Jesus heard His call and spent His life fulfilling it. Even the hard parts. I have been called to be me. Terry has been called to be Terry. Rose has been called to be Rose. And for those of us in this room, we have been called to be a Franciscan “me”. Nothing more and nothing less. The nothing more part is easy. I can’t be St. Clare or Mother Theresa and thank God I’m not required to be! The nothing less part of my call to be me is certainly the harder and more challenging portion.

I don’t deserve to be the Minister of this Fraternity. I am not one speck better than anyone else. But I have been a secretary for more than 35 years. I can juggle details better than the average bear and apparently God wants that skill in office right now.

I have been told all my life that I have a nice singing voice. That has nothing to do with me! God dropped that token into my basket when I was conceived. But it took me most of my life to realize that getting up in front of people isn’t being proud or showing off, its using the gift that God wanted me to have. God gave each of us gifts.

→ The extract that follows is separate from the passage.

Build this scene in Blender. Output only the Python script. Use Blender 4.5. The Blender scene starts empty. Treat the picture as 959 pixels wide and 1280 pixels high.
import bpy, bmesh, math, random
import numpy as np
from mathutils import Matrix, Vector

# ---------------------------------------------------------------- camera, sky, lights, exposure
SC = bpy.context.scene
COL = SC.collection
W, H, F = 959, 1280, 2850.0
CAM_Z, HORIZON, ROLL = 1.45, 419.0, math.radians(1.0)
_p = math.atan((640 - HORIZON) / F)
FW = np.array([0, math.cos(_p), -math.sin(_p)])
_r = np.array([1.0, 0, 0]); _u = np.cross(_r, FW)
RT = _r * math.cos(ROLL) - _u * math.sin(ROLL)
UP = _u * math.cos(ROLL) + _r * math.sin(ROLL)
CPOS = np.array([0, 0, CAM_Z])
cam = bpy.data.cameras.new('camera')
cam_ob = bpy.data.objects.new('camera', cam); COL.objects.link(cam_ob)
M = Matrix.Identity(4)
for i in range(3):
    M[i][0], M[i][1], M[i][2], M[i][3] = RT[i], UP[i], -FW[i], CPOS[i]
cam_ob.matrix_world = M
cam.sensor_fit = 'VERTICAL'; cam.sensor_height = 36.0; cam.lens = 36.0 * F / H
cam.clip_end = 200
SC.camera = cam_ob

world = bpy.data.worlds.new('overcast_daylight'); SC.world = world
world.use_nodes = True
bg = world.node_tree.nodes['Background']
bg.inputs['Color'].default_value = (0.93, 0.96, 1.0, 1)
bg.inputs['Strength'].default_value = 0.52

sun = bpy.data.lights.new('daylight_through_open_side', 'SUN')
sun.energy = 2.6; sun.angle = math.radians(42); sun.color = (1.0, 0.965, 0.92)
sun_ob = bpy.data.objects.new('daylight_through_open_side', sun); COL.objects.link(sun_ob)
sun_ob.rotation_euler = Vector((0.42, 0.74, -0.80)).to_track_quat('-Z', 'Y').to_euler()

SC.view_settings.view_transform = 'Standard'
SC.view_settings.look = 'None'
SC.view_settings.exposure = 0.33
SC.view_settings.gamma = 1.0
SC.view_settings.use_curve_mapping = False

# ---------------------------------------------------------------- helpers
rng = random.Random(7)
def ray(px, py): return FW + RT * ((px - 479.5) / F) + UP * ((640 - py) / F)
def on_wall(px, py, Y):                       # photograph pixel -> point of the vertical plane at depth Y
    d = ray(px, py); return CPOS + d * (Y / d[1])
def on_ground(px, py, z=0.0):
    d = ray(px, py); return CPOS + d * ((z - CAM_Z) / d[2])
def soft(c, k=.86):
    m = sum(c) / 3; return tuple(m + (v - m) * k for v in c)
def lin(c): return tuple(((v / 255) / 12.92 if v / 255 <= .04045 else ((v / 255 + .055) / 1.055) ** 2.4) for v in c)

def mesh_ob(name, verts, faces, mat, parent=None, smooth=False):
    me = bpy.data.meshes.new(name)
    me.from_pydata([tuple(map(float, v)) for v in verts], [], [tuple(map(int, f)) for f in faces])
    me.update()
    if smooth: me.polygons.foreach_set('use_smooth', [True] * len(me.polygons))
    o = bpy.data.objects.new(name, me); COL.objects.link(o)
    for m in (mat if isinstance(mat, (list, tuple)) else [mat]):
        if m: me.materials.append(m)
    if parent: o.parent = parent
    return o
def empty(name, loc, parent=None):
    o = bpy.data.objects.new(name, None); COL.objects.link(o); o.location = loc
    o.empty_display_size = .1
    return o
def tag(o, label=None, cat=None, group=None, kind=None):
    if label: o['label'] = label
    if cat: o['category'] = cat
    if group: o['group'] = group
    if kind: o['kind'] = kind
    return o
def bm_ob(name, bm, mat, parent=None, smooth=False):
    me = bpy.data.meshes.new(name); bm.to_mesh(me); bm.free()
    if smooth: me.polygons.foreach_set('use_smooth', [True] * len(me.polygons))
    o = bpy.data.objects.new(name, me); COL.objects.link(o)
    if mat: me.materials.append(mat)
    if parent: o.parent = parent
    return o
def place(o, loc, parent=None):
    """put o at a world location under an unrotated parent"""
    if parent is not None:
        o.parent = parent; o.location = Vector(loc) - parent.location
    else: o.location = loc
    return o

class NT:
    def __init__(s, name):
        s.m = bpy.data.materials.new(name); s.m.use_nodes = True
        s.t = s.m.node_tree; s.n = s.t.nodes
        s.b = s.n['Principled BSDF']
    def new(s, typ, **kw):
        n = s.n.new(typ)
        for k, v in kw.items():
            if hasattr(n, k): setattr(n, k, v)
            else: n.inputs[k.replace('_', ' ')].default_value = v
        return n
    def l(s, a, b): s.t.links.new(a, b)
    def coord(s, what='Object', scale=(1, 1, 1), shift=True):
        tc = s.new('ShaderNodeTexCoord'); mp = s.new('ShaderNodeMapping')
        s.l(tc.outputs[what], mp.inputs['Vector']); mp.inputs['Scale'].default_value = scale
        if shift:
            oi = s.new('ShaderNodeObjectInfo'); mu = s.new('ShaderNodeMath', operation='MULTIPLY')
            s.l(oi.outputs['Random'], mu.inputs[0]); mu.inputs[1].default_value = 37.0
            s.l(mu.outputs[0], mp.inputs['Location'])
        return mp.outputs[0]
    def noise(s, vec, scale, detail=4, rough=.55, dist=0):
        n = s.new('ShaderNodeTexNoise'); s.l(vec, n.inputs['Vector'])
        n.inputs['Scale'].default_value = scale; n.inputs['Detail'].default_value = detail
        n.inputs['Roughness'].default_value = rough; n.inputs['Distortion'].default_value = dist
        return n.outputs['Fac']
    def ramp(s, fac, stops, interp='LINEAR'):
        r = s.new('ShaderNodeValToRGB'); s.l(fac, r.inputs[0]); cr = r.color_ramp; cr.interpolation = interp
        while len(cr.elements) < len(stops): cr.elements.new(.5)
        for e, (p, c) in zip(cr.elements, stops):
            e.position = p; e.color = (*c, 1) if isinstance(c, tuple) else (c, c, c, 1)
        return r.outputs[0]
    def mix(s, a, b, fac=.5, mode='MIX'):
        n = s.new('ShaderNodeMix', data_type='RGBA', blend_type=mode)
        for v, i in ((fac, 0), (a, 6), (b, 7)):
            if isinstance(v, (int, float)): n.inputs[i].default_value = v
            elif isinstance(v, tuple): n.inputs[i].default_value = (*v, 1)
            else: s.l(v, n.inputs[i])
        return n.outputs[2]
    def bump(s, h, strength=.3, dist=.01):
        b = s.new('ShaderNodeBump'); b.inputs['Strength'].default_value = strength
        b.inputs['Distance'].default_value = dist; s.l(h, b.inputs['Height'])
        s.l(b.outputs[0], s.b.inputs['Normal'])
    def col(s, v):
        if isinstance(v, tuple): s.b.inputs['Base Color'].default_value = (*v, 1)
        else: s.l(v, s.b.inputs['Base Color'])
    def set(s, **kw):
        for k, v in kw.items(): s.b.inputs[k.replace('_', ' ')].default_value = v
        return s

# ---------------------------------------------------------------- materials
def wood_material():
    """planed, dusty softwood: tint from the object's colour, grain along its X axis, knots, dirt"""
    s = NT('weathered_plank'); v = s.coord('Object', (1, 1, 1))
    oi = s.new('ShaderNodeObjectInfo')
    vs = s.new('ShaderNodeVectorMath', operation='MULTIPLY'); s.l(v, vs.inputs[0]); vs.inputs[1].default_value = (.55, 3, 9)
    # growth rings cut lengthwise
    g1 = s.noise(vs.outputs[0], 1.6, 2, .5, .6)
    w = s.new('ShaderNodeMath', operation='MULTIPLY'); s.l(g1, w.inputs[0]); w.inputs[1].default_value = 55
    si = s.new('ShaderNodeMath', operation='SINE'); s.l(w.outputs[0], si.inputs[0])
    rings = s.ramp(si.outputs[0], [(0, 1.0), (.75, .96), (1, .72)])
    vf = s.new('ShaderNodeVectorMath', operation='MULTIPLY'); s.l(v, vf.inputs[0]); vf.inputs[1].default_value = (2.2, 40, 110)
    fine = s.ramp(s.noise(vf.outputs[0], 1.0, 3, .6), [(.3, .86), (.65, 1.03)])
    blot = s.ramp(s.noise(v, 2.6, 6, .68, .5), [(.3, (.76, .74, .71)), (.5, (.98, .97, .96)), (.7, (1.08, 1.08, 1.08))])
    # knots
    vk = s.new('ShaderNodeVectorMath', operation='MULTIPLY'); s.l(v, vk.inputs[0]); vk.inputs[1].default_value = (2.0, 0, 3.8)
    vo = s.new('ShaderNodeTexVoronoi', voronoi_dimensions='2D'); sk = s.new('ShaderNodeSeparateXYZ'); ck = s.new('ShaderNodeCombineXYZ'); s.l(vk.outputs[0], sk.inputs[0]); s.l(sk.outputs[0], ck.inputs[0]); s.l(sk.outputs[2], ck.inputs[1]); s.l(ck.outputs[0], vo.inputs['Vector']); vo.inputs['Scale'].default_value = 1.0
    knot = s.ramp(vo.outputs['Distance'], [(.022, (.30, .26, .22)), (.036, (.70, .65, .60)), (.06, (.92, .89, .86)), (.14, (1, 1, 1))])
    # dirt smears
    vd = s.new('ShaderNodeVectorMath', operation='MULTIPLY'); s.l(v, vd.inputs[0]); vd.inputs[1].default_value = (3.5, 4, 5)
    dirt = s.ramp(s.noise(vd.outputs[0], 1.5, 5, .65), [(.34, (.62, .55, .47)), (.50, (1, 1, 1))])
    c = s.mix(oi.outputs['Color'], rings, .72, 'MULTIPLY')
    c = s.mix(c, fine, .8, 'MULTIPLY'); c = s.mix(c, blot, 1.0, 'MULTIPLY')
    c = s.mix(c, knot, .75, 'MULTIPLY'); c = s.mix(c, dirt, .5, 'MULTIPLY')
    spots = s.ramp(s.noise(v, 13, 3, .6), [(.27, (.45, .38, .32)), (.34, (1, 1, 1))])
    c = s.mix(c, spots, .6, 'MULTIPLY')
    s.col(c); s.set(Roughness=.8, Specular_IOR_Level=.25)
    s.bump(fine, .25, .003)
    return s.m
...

I’m sure there is more than one of you sitting there saying to yourself …I don’t have any gifts! But you do. What do you love doing? How can you extend that to one of God’s children? Love to eat? Offer to go out with someone who lives alone. It doesn’t have to cost a lot of money….there are always coupons for places to eat.

During the Pope’s visit to the US last week, he stated that we are all necessary. He was speaking about abortion and euthanasia but think about that statement. We are all necessary. Everyone has seen or at least knows the premise of the movie It’s a Wonderful Life. George Bailey had no idea how important he had been in the lives of those around him. We might never know why we are necessary, might never know whose life we have touched and influenced. But we have because its God’s plan, its how He reaches those He loves.

That doesn’t mean I have to be perfect, being human, its impossible for me to be perfect. The word that has been translated as “perfect” doesn’t mean to set an impossible goal. It is taken from a Latin word meaning complete, entire, full-grown. To those who originally heard it, the word would convey “mature” rather than what we mean today by “perfect.”

To “be perfect,” in the sense that Jesus means it, is to make room for growth, for the changes that bring us to maturity, to ripeness. To mature is to lose adolescent self-consciousness so as to be able to make a gift of oneself, as a parent, as teacher, friend, spouse – a Franciscan. That was another phrase the Pope used last week. Make a gift of yourself – serve God by serving others. That’s Franciscanism in a nutshell!

Now, I’ve been a practicing Catholic all my life and for the last several years, I’ve been a Secular Franciscan. I’m a Lector and cantor at St. Gabe’s. I’m saying all this to make a point. I have a basic familiarity with Scripture. I was choosing the hymns I would sing at last Sunday’s Mass by going through the readings. The second reading came from the first letter of Saint Peter. When I read through it, I was blown away! I don’t remember hearing this message before. I know Saint Peter didn’t suddenly write a new letter, so the message has been there a long, long time. I just never took it in before. It goes like this…….”Always be ready to give an explanation to anyone who asks you for a reason for your hope, but do it with gentleness and reverence, keeping your conscience clear, so that, when you are maligned, those who defame your good conduct in Christ may themselves be put to shame. For it is better to suffer for doing good, if that be the will of God, than for doing evil.”

You never know who is watching and being influenced. There is a woman in my parish that is severely crippled up from a stroke. She walks to Mass every day – every day! I can’t imagine what effort that takes. There are many times I have looked at her and thought, “if she can get through this day, so can I”. I see God’s hope in that woman. But the real challenge, the real vocation and call to being a Franciscan is, is anyone seeing God’s hope in me?